Gasoline prices playing increasing role in inflation, consumer spending

OTTAWA – While Canadians may beg to differ, the Bank of Canada should be pleased with Friday’s new inflation report that will almost certainly show consumer prices were sharply higher in April.

The consensus among economists is for the annualized consumer price index to rise half a point to two per cent, which will put it exactly at the central bank’s desired target for the first time in two years — and the main reason is gasoline prices.

Analysts note the recent rise in the cost of filling up the family car has been playing an increasingly larger role in the finances of Canadians.

National Bank senior economist Krishen Rangasamy points out that Thursday’s report on consumer spending for March, which showed a surprising 0.1 per cent dip from February, could in part be laid at the doorstep of the recent run-up in gas prices.

“Note that the gasoline share in total retail spending was close to record highs in the first quarter (above 13 per cent), in sharp contrast to the declining share seen south of the border,” he wrote in the bank’s “hot charts” section.

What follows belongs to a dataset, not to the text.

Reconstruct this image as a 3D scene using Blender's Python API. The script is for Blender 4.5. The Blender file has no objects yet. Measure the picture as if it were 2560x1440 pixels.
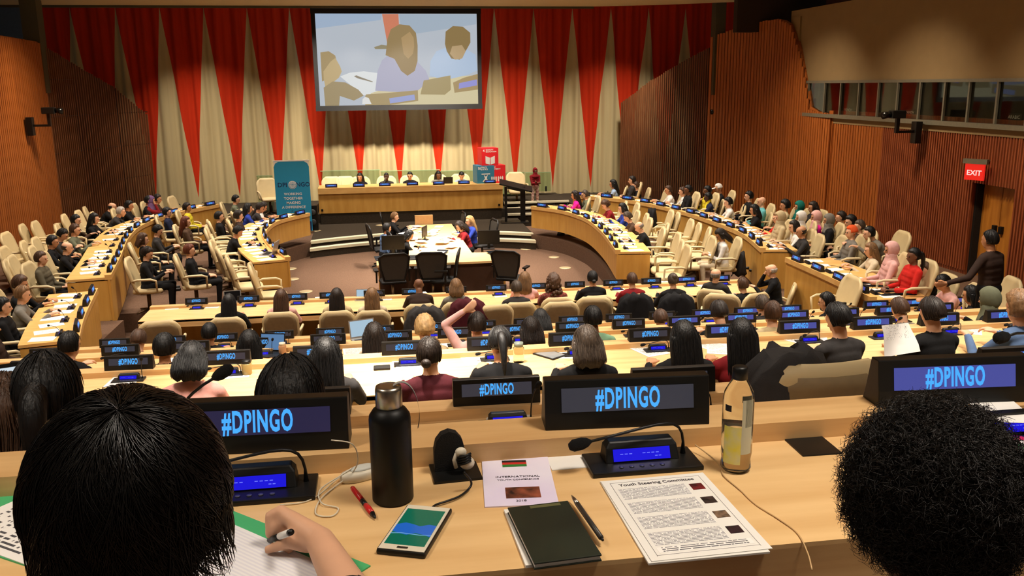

“The above-seasonal gasoline price increase … acted as a tax hike in Q1,” he added.

According to Bank of Montreal economist Sal Guatieri’s calculation, Canadians are now paying about 30 per cent more than Americans at the pump.

One reason is the weaker loonie, given that oil prices are set in U.S. dollars. Another is that eastern Canadian refineries mostly import Brent oil, which is generally more expensive than U.S. blends like West Texas Intermediate crude.

“So the approval last March by the National Energy Board of the reversal of Line 9, which would provide refineries in the East with Western Canada Select oil should be positive … for consumers, who should eventually benefit from cheaper gasoline.”

But regardless of the causes, gas prices have been a major factor in the steady climb in Canada’s annual inflation rate of late. As recently as October, the CPI sat at 0.7 per cent, which may have been fine for Canadians but not for the Bank of Canada, which views too-low inflation as damaging to the economy as too-high inflation.

Attaining the two per cent target won’t totally satisfy the central bank, however, even if as expected it will remain there for some time.

Bank of Canada governor Stephen Poloz has already signalled that he believes inflationary pressures remain soft, and the proof is the core inflation reading, which is expected to inch north only slightly in Friday’s report to 1.4 per cent.

Poloz says underlying inflation, which the core represents because it excludes volatile items such as energy and fresh fruits and vegetables, won’t likely reach the sweet spot of two per cent until 2016, about the time most expect he will start hiking interest rates.